For countries that experience a trade deficit, like the U.S., capital flows out of the country. This outflow puts downward pressure on the currency as a balancing mechanism.

When the prices of oil, copper, gold and other commodities rise, they tend to take with them the currency of the country exporting the material. As demand for commodities, increases it tends to raise the value of currencies of commodity-producing countries. Rising prices of commodities help the commodity-rich nations to experience falling trade deficits and might even lead to positive trade accounts, as long as they manage their imports. Currencies of commodity exporters fall when commodity prices fall. The reverse holds for commodity importers.

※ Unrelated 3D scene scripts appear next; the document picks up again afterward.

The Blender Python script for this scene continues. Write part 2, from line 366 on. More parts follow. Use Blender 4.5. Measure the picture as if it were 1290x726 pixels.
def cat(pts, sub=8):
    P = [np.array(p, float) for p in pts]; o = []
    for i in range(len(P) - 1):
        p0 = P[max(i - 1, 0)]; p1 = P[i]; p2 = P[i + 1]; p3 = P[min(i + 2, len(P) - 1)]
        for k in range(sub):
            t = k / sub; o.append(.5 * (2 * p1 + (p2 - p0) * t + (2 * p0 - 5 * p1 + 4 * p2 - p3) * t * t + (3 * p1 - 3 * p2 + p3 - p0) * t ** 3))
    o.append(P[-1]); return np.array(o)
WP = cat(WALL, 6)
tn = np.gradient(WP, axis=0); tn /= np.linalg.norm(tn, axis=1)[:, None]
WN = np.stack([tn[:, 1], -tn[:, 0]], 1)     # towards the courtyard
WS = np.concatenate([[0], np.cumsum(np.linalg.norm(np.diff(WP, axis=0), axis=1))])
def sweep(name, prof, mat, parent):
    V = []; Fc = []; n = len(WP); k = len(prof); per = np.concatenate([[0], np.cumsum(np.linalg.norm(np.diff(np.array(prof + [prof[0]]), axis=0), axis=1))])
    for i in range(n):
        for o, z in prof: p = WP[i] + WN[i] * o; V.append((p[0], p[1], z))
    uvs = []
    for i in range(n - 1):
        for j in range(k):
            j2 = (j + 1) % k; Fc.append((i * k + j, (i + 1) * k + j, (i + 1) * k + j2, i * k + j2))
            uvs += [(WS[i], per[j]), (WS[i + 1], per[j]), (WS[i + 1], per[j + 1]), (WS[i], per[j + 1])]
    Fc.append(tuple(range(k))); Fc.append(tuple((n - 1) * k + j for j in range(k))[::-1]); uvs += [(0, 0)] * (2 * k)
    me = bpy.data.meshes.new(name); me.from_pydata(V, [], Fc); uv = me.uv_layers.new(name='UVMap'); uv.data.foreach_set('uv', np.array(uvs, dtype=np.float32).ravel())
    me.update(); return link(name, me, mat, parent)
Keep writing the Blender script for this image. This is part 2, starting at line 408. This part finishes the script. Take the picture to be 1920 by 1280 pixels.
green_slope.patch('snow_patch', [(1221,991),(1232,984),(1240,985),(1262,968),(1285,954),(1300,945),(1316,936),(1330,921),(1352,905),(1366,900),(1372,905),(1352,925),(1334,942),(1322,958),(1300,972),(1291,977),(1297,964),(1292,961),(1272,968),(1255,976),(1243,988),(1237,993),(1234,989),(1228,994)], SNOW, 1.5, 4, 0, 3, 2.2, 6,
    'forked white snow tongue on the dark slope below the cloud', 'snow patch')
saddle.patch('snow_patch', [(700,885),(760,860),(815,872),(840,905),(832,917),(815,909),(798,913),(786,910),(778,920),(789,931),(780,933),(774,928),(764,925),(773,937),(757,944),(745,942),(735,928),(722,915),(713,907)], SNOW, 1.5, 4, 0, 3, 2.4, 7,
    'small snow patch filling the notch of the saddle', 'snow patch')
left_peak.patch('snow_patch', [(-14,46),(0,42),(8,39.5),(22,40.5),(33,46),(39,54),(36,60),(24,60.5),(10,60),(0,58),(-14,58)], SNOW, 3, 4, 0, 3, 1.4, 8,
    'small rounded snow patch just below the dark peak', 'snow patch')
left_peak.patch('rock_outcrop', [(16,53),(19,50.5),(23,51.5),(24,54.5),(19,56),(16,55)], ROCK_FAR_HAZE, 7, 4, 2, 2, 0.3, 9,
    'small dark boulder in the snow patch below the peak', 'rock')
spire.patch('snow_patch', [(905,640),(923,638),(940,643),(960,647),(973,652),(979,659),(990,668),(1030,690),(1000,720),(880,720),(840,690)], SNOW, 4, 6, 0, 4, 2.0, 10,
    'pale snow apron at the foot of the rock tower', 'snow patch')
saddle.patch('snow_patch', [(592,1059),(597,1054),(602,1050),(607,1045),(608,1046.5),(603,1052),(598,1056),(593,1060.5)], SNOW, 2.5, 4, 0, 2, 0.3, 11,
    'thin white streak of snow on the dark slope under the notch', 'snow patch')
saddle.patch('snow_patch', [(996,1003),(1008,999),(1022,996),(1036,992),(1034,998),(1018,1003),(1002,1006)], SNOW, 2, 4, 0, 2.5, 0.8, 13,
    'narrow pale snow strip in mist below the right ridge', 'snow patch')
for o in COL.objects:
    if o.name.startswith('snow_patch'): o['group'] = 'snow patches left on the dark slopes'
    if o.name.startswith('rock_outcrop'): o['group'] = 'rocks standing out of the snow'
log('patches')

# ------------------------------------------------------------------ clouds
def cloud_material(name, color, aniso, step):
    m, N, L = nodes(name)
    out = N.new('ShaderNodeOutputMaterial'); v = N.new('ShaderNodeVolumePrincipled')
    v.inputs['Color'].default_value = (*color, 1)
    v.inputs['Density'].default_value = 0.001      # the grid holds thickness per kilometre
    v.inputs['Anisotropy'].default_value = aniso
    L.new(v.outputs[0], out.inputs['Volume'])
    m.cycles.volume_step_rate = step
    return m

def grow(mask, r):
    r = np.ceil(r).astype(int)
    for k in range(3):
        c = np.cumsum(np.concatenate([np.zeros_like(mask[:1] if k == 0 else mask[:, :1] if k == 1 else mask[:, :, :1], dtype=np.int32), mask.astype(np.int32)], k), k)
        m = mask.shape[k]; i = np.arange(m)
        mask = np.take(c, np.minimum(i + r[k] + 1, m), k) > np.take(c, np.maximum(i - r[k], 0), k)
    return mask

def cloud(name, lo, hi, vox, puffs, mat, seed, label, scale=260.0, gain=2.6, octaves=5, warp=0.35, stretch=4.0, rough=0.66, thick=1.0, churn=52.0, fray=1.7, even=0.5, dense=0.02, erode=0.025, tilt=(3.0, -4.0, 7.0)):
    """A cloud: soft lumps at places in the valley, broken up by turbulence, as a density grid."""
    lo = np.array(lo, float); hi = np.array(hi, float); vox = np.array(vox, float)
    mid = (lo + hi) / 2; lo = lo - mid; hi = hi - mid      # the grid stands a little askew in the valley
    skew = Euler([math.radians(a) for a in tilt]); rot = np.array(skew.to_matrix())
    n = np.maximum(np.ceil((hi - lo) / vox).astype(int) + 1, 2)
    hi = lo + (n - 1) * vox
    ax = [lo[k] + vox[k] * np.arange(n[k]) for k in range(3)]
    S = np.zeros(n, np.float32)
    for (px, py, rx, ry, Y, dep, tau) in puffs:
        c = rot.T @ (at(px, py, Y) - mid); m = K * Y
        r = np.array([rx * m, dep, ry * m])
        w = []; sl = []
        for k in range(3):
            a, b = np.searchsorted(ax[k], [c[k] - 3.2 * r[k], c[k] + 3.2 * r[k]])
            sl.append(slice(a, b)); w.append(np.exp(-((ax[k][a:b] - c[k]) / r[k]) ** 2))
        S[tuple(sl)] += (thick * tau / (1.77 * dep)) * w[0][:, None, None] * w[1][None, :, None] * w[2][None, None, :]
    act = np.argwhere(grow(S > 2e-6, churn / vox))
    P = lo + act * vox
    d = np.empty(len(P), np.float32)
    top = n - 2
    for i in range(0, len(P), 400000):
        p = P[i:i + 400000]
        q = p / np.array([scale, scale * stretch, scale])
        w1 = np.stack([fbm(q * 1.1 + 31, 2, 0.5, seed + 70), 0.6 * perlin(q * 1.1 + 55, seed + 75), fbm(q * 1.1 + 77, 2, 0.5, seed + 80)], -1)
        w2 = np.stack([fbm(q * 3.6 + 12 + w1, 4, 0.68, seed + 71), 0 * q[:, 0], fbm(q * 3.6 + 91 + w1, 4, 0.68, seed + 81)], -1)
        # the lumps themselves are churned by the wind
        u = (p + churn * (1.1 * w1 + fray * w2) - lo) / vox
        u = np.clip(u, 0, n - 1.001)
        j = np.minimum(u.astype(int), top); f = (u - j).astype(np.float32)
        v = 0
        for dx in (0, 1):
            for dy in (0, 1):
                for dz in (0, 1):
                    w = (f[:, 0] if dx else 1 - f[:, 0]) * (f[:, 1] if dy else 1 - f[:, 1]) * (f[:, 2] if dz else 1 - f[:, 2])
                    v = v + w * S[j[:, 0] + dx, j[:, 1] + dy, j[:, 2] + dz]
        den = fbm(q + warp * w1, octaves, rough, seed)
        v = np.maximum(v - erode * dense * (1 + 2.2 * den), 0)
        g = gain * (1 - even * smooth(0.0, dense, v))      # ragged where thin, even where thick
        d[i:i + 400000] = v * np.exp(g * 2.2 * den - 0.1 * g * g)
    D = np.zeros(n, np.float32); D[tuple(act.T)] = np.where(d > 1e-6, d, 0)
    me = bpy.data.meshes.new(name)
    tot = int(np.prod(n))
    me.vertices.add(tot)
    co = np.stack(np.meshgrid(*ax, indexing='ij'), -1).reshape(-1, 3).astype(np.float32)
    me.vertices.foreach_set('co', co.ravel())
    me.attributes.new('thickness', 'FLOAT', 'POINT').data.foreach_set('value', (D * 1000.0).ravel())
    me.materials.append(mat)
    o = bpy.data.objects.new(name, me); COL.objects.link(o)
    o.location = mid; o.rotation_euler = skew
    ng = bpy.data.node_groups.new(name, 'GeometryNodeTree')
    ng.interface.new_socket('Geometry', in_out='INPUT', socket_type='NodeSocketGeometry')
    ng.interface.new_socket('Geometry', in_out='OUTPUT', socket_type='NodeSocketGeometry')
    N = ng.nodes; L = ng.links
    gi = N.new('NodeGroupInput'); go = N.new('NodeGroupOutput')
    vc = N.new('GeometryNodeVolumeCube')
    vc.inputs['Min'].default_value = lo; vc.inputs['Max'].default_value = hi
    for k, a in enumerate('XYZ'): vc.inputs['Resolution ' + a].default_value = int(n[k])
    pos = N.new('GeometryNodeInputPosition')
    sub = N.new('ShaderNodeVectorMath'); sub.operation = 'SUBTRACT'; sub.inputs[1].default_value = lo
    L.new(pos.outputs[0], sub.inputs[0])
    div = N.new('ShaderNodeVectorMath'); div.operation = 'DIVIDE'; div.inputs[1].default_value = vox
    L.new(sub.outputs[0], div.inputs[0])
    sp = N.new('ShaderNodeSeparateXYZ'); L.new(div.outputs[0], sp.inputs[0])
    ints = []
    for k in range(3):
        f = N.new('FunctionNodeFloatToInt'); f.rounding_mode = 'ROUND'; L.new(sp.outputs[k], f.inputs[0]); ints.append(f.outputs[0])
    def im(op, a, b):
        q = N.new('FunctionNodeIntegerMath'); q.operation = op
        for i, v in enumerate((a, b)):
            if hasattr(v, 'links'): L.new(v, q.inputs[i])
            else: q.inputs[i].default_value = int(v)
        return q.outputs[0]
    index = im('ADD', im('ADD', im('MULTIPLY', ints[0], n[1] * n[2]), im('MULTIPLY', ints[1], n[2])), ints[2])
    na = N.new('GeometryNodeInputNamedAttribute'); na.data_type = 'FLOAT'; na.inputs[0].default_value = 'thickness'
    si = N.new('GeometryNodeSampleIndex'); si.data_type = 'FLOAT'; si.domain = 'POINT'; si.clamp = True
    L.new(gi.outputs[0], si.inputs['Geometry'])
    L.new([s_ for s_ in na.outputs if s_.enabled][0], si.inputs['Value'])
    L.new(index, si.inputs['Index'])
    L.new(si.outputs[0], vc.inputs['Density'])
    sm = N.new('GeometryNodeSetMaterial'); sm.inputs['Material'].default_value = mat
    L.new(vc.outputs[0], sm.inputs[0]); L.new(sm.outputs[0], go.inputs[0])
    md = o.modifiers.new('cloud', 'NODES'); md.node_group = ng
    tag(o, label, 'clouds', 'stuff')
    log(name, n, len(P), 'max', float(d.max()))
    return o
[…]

A negative trade balance encourages U.S. dollar devaluation as capital flows out of the country. As long as the U.S. imports more than it exports, the negative trade balance will compel the U.S. dollar devaluation.

The Bottom Line

As a global economic trend, the U.S. dollar devaluation is a balancing mechanism that tries to offset negative fundamental factors. The U.S. dollar is reflecting the negative consequences of low interest rates relative to the potential for inflation, serious government spending deficits and a large trade deficit. Each on their own put downward pressure on the dollar. All three together will encourage the dollar devaluation. The fundamentals of the dollar will force it to fall further despite what the politicians say.